Daniel Mullaney and Jae Muffett as Placebo and Justinus were Januarie's friends, providing a two differing voices commenting on Januarie's wife-getting activities. Chloe Treharne, Bianca Andrew and Jade Moffatt did characterful triple duty, appearing as the three delightfully lusty nymphs but also three serving maids and three townspeople, a female chorus to comment on the action. David Ireland appeared as Father Bruno, the priest who blesses the marriage. Actor George Edwards was Priapus, getting involved by chasing the nymphs (unsuccessfully) during Spring, but generally acting as observer and wry chorus.

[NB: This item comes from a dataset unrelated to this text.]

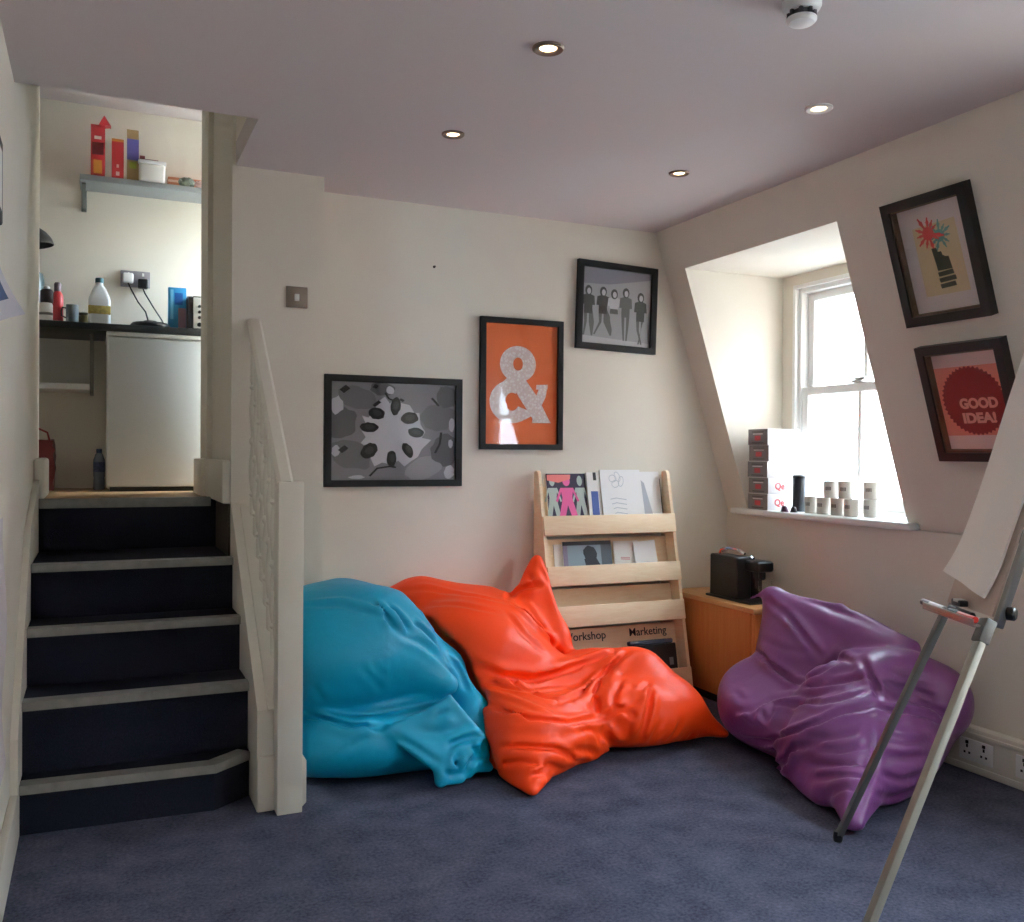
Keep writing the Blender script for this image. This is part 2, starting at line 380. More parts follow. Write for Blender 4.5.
# left string against the wall
s = B(); a = [(3.052, .0), (3.052, .31), (3.62, .885), (3.75, .93), (4.13, 1.04), (4.13, .70), (3.7, .0)]
prism(s, [(-.227, y, z) for y, z in a], (.0205, 0, 0)); obj('wall_string', s, M['gloss'], st)
s = B(); box(s, .466, .4749, 3.70, 4.10, .5, ZL-.006); obj('side_board', s, M['darkwood'], st)

# ------------------------------------------------------------------ balustrade
bal = thing('balustrade', (.57, 3.02, 0), 'white painted newel post, handrail and turned spindles beside the stairs', 'banister')
n = B(); box(n, .529, .609, 2.972, 3.052, 0, 1.064, .003)
obj('newel_post', n, M['gloss'], bal)
n = B()
def chamfer_block(bm, x0, x1, y0, y1, z0, z1, c):
    r0 = [(x0+c, y0+c), (x1-c, y0+c), (x1-c, y1-c), (x0+c, y1-c)]; r1 = [(x0, y0), (x1, y0), (x1, y1), (x0, y1)]
    rings = [[bm.verts.new((x, y, z)) for x, y in rr] for rr, z in ((r0, z0), (r1, z0+c*1.6), (r1, z1-c*1.6), (r0, z1))]
    for a, b in zip(rings, rings[1:]):
        for k in range(4): bm.faces.new((a[k], a[(k+1) % 4], b[(k+1) % 4], b[k]))
    bm.faces.new(rings[0][::-1]); bm.faces.new(rings[-1])
chamfer_block(n, .531, .622, 2.974, 3.064, .012, .185, .012)
obj('newel_plinth', n, M['gloss'], bal)
n = B(); box(n, .476, .530, 3.022, 3.12, 0, .178, .004); obj('string_block', n, M['gloss'], bal)
def nz(y): return .19 + (y-2.99)*.9226      # nosing line
s = B(); prism(s, [(.4755, y, z) for y, z in ((3.03, .0), (3.03, nz(3.03)+.10), (3.689, nz(3.69)+.125), (3.689, nz(3.69)-.2), (3.3, 0.02), (3.2, 0))], (.052, 0, 0))
obj('outer_string', s, M['gloss'], bal)
s = B(); a, b = Vector((.544, 3.04, nz(3.04)+.075)), Vector((.544, 3.689, nz(3.69)+.10)); beam(s, a, b, .05, .074, Z_, .004); obj('base_rail', s, M['gloss'], bal)
s = B()
r0, r1 = Vector((.5535, 3.0, 1.045)), Vector((.5575, 3.689, 1.655))
ax = (r1-r0).normalized(); side = ax.cross(Z_).normalized(); upv = side.cross(ax)
sec = [(-.021, -.028), (-.026, -.005), (-.026, .018), (-.016, .028), (.016, .028), (.026, .018), (.026, -.005), (.021, -.028)]
prism(s, [r0+side*u+upv*v for u, v in sec], r1-r0); obj('handrail', s, M['gloss'], bal)
prof = [(.016, 0), (.016, .13), (.012, .14), (.019, .155), (.012, .17), (.0165, .20), (.0205, .27), (.0185, .34), (.0125, .42), (.0185, .435), (.0185, .45), (.0115, .465), (.0175, .56), (.020, .62), (.012, .72), (.019, .735), (.012, .75), (.0155, .77), (.0155, 1.0)]
for k in range(8):
    y = 3.10 + k*.0775
    zb = nz(y)+.095; zt = r0.z + (y-3.0)/(3.689-3.0)*(r1.z-r0.z) - .02
    s = B(); H = zt-zb; lathe(s, [(r, h*H) for r, h in prof], (.554, y, zb), 14)
    obj('spindle', s, M['gloss'], bal)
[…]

Guildhall School - Julian Philips: The Tale of Januarie - chorus - photo Clive Barda
Guildhall School - Julian Philips: The Tale of Januarie - chorus - photo Clive Barda
I find when reviewing the performance in my mind, I keep coming back to the issue of the language and that feeling of sluggish wordiness in the dialogue sections of the opera. Perhaps this is simply my unfamiliarity with Middle English, but I could not help wondering what the effect of performing it in modern English would be. That said, the opera certainly got us talking about language which is quite remarkable for a contemporary opera.

Philips opera is clearly designed for a large company like that of a conservatoire, and I hope that it has a lively further life. I feel that a little pruning might be in order to make the first half a little tighter, but overall this was a fascinating piece. And given a tremendous performance all round from the students of the Guildhall School.